Une position que semble partager la doublure de Biden, soit le secrétaire de l’OTAN. En effet, selon M. Stoltenberg, le monde doit, en tout cas, se préparer à « une guerre de longue durée, sur plusieurs semaines, voire des mois ou des années ».
 

Les gagnants sont…

Les États-Unis sont jusqu'à présent les principaux gagnants du conflit. Les sanctions leur permettent de vendre du pétrole, du gaz naturel et du charbon à l'Europe. Mais aussi et surtout des armes au pays de l'OTAN. L'Allemagne et le Canada viennent de passer de juteuses commandes pour l'achat de F-35.

La Grande-Bretagne et le Canada vont aussi profiter des répercussions de l'embargo sur les hydrocarbures russes pour vendre du pétrole de la Mer du Nord et des sables bitumineux.

Au plan stratégique, les États-Unis sont en voie de réaliser leur plan de découplage de l'Europe de la Russie et, éventuellement, de la Chine qui est le premier partenaire économique de l'Allemagne.

The Economist considère qu'une victoire de l'Ukraine permettrait aux États-Unis « d'avoir les coudées plus franches dans leur rivalité croissante avec la Chine ».
 

Vu de Pékin

Ailleurs dans ses pages, The Economist nous présente le point de vue de Pékin sur ce conflit. Les officiels chinois, raconte le magazine, se font un plaisir d'expliquer à leurs vis-à-vis occidentaux que l'Ouest sortira perdant du conflit.

Ils prédisent que l'Union européenne se divisera entre ses anciens et nouveaux membres. Ils ajoutent que l'unité transatlantique entre les États-Unis et l'Europe s'écroulera, que les sanctions ne réussiront pas à briser la Russie et que les électeurs européens protesteront contre la hausse des prix de l'énergie et du flux de réfugiés ukrainiens.

Un point de vue difficilement envisageable de ce côté-ci de l'Atlantique, où se dégage une quasi-unanimité pour appuyer la guerre. Après tout, le théâtre de la guerre est loin et le Canada pourra vendre plus de pétrole, de blé, d'engrais, de bois d'oeuvre, etc.

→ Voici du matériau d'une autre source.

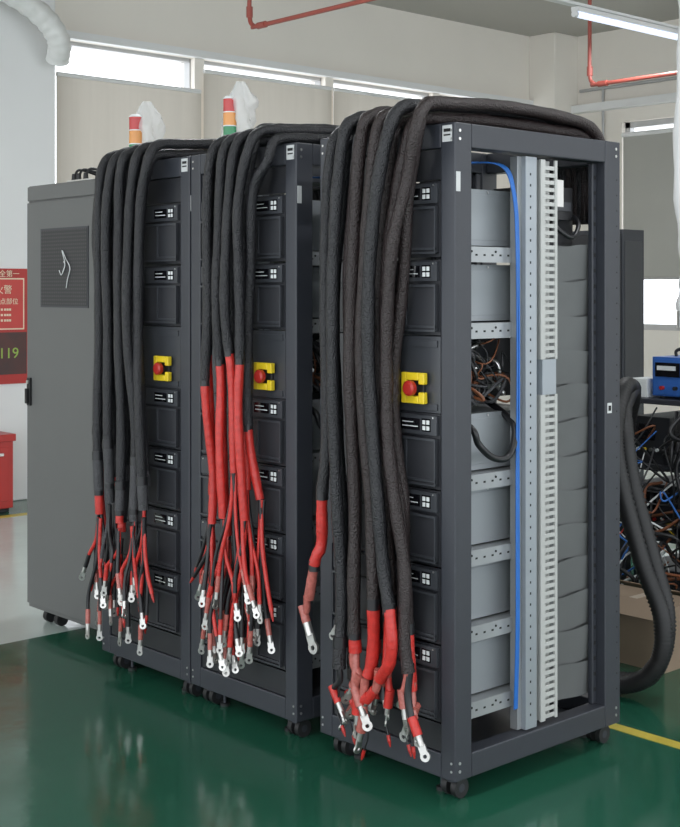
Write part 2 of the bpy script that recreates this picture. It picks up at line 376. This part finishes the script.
    parts['internal_wiring'] = (wv, 0)
    e = MB(); cx = -.161; cz = 1.257
    e.box(cx-.034,cx+.034,-.006,.004,cz-.034,cz+.034,M_RUB)
    e.box(cx-.050,cx-.026,-.022,-.004,cz-.048,cz+.048,M_YEL); e.box(cx+.026,cx+.050,-.022,-.004,cz-.048,cz-.012,M_YEL); e.box(cx+.026,cx+.050,-.022,-.004,cz+.012,cz+.048,M_YEL)
    e.box(cx-.026,cx+.026,-.022,-.004,cz+.024,cz+.048,M_YEL); e.box(cx-.026,cx+.026,-.022,-.004,cz-.048,cz-.024,M_YEL)
    e.cyl((cx,-.006,cz),(cx,-.028,cz),.014,M_RUB); e.cyl((cx,-.026,cz),(cx,-.040,cz),.024,M_REDP,20); e.cyl((cx,-.040,cz),(cx,-.045,cz),.024,M_REDP,20,.017)
    parts['emergency_stop'] = (e, .003)
    k_ = MB()
    for x in (-.06,-W+.06):
        for y in (.05,D-.06):
            k_.box(x-.035,x+.035,y-.035,y+.035,.064,.070,M_FRAME); k_.cyl((x,y,.07),(x,y,.05),.016,M_FRAME)
            k_.box(x-.024,x+.024,y-.006,y+.026,.045,.062,M_RUB)
            for sx in (-.019,.019):
                k_.cyl((x+sx-.010,y+.014,.031),(x+sx+.010,y+.014,.031),.031,M_RUB,20); k_.cyl((x+sx-.0105,y+.014,.031),(x+sx+.0105,y+.014,.031),.013,M_FRAME,12)
            sx = 1 if x < -.3 else -1
            k_.cyl((x+.06*sx,y+.02,.07),(x+.06*sx,y+.02,.012),.006,M_FRAME,8); k_.cyl((x+.06*sx,y+.02,.012),(x+.06*sx,y+.02,.0),.018,M_RUB,12)
    parts['casters'] = (k_, 0)
    return {k:(v[0].mesh(k), v[1]) for k, v in parts.items()}
RM = rack_meshes()
OX = [0, -.74, -1.366]
for ox in OX:
    e = empty('server_rack', (ox,0,0))
    for k, (me, bv) in RM.items():
        o = bpy.data.objects.new(k, me); scn.collection.objects.link(o); o.parent = e
        if bv: b = o.modifiers.new('bevel','BEVEL'); b.width = bv; b.segments = 2; b.limit_method = 'ANGLE'

# ---------------------------------------------------------------- grey cabinet
M_CAB = mat('grey_cabinet_paint', (0.112,0.114,0.112), 0.5, 0, 0.05, 4)
M_CABP = perf_mat('cabinet_perforation', (0.018,0.018,0.02), (0.05,0.05,0.055), 60)
e = empty('electrical_cabinet', (-2.87, .14, 0)); c = MB()
c.box(0,.80,.012,.62,.07,2.05,M_CAB); c.box(.004,.70,0,.012,.09,1.97,M_CAB); c.box(.706,.796,0,.012,.09,1.97,M_CAB); c.box(.004,.796,.002,.012,1.978,2.045,M_CAB)
c.build('body', e, .004)
c = MB(); c.box(.145,.545,-.004,.0,1.49,1.836,M_CABP); c.box(.137,.553,-.003,.0,1.482,1.844,M_FRAME)
c.tube(cat([(.34,-.006,1.64),(.37,-.012,1.68),(.345,-.012,1.74),(.38,-.012,1.70),(.41,-.01,1.66),(.39,-.01,1.61),(.375,-.008,1.57)],6),.002,M_WHITE,6); c.tube(cat([(.31,-.006,1.65),(.34,-.012,1.63),(.37,-.012,1.67),(.35,-.006,1.69)],6),.002,M_WHITE,6)
c.build('vent_window', e)
c = MB(); c.box(.022,.05,-.012,0,1.02,1.15,M_RUB); c.cyl((.036,-.012,1.13),(.036,-.018,1.13),.009,M_STEEL); c.box(.028,.044,-.026,-.012,1.03,1.10,M_RUB)
c.build('latch', e, .002)
c = MB()
for x in (.08,.18,.72):
    for y in (.08,.54): c.box(x-.03,x+.03,y-.03,y+.03,.06,.07,M_FRAME); c.cyl((x-.015,y,.03),(x+.015,y,.03),.03,M_RUB,20); c.cyl((x,y,.06),(x,y,.04),.01,M_FRAME)
c.build('casters', e)
c = MB()
for x in (.33,.37,.43): c.cyl((x,.06,2.05),(x,.06,2.09),.014,M_RUB,12,.010); c.tube(cat([(x,.06,2.08),(x,.1,2.11),(x+.03,.25,2.065)],6),.006,M_WIREB,8)
c.box(.30,.47,.04,.08,2.05,2.06,M_STEEL); c.build('top_connectors', e)

# ---------------------------------------------------------------- tower lights
GR, GO, GG = mat('lens_red',(.50,.04,.04),.25), mat('lens_amber',(.70,.30,.08),.25), mat('lens_green',(.03,.24,.10),.25)
M_BAG = mat('plastic_bag', (0.85,0.87,0.87), 0.22, 0, 0.05, 20, 0.8, 25, alpha=0.36)
def tower(x, y, zb, s=1.0, bag=True):
    e = empty('stack_light', (x,y,zb)); p = MB()
    p.cyl((0,0,0),(0,0,.012),.032,M_RUB); p.cyl((0,0,.012),(0,0,.105*s),.011,M_STEEL); z = .105*s
    for g in (GG,GO,GR):
        p.cyl((0,0,z),(0,0,z+.052*s),.027*s,g,20); p.cyl((0,0,z+.052*s),(0,0,z+.056*s),.0275*s,M_WHITE,20); z += .056*s
    p.cyl((0,0,z),(0,0,z+.008),.026*s,M_WHITE,20,.018*s); p.build('lamp_stack', e)
    rr = random.Random(int(abs(x)*100)); vs = []; R = 16; n = 26
    for j in range(R+1):
        tz = j/R; zz = .03+tz*(z+.045); base = (.052 if tz < .75 else .052*(1-(tz-.75)*3.2))*s + .004
        for i in range(n):
            a = 2*math.pi*i/n; r = base*(1+.30*math.sin(a*3+tz*6)+.20*rr.uniform(-1,1)); vs.append((r*math.cos(a)-.010*s, r*math.sin(a)+.060*s, zz))
    b = MB(); b.add(vs, [(j*n+i, j*n+(i+1)%n, (j+1)*n+(i+1)%n, (j+1)*n+i) for j in range(R) for i in range(n)], M_BAG, True); b.build('plastic_bag', e)
tower(-1.56, .34, 2.07, 1.0)
tower(-2.37, .42, 2.05, 1.12)

# ---------------------------------------------------------------- cables
def lug(mb, P, d, s=1.0, rr=random):
    P = Vector(P); d = Vector(d).normalized(); a = d.orthogonal().normalized()
    ang = rr.uniform(0, 6.28); sd = (a*math.cos(ang) + d.cross(a)*math.sin(ang)).normalized()
    view = Vector((.7,-.7,0)); nrm = (view - d*view.dot(d)).normalized(); nrm = (nrm + sd*rr.uniform(-1.1,1.1)); nrm = (nrm-d*nrm.dot(d)).normalized(); sd = d.cross(nrm)
    mb.cyl(P, P+d*.028*s, .0080*s, M_LUG, 12)
    mb.obox(P+d*.036*s, (sd,d,nrm), (.0095*s,.011*s,.0025*s), M_LUG)
    c = P+d*.051*s; n = 16; vs = []
    for tz in (-.0024*s,.0024*s):
        for R in (.0125*s,.005*s):
            for i in range(n): t = 2*math.pi*i/n; vs.append(c+(sd*math.cos(t)+d*math.sin(t))*R+nrm*tz)
    fs = []
    for i in range(n):
        j = (i+1)%n; fs += [(i,j,n+j,n+i),(2*n+i,3*n+i,3*n+j,2*n+j),(i,2*n+i,2*n+j,j),(n+i,n+j,3*n+j,3*n+i)]
    mb.add(vs, fs, M_LUG)

def strand(mb, pts, r, m, end='lug', rr=random, s=1.0):
    P = cat(pts, 7); mb.tube(P, r, m, 8); d = (P[-1]-P[-2]).normalized()
    if end == 'lug':
        mb.tube([P[-1]-d*.045, P[-1]-d*.01, P[-1]+d*.012], r*1.25, rr.choice([M_PINK,M_WIREB,M_RED,M_PINK]), 8); lug(mb, P[-1]+d*.008, d, s, rr)
    elif end == 'clip':
        mb.cyl(P[-1]-d*.002, P[-1]+d*.016, .006, M_REDP, 8); mb.cyl(P[-1]+d*.016, P[-1]+d*.034, .006, M_REDP, 8, .002)

def cable(mb, top, hang, segs, r, rr):
    P = cat(top+hang, 8); nt = (len(top)-1)*8; i = nt; cur = P[:nt+1]
    ph = rr.uniform(0,6)
    for k, (zu, m, rs) in enumerate(segs):
        seg = cur if k == 0 else [P[i]]
        while i < len(P)-1 and P[i].z > zu: i += 1; seg.append(P[i])
        if len(seg) > 1: mb.tube(seg, lambda t, rs=rs, n=len(seg): r*rs*(1+.05*math.sin(t*n*.9+ph)+.03*math.sin(t*n*2.3)), m, 12)
        cur = []
        if k > 0 and len(seg) > 1:
            mb.tube([seg[0]+Vector((0,0,.014)), seg[0], seg[0]-Vector((0,0,.02))], r*rs*1.10, M_WIREB, 12)
    d = (P[-1]-P[-2]).normalized(); return P[-1], d

def toppts(ur, uf, h, r):
    z = 2.072+r; ur += .03
    return [(-ur-.02,.91,1.80),(-ur,.875,2.0),(-ur,.80,z+h*.6),(-ur-(uf-ur)*.25,.60,z+h+.012),(-ur-(uf-ur)*.6,.30,z+h+.016),(-uf+.01,.07,z+h*.9+.004)]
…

Mais la situation est différente en Europe. La Norvège vient d’exprimer son désaccord avec la proposition d’interdire aux bateaux russes l’accès à ses ports. La Hongrie fait bande à part en s’opposant à la livraison d’armes à l’Ukraine. Seulement 44% des partisans du président Victor Orban, qui vient d’être réélu avec une solide majorité, considéraient que la Russie était l’agresseur.

En France, Éric Zemmour, Marine Le Pen et Jean-Luc Mélenchon ont tous trois condamné l’invasion de l’Ukraine, mais ils ont longtemps pointé la responsabilité de l’OTAN qui pouvait justifier l’agressivité russe. Si on additionne leurs intentions de vote, on atteint un pourcentage de 47,5 %, précise le journaliste Alain Salles dans l'édition du 8 avril du journal Le Monde.

À l’échelle mondiale, Jocelyn Coulon rappelle que de nombreux pays qui représentent une majorité de la population mondiale refusent de suivre l'anglosphère dans cette guerre. Une cinquantaine de pays ont voté contre les sanctions à l'ONU.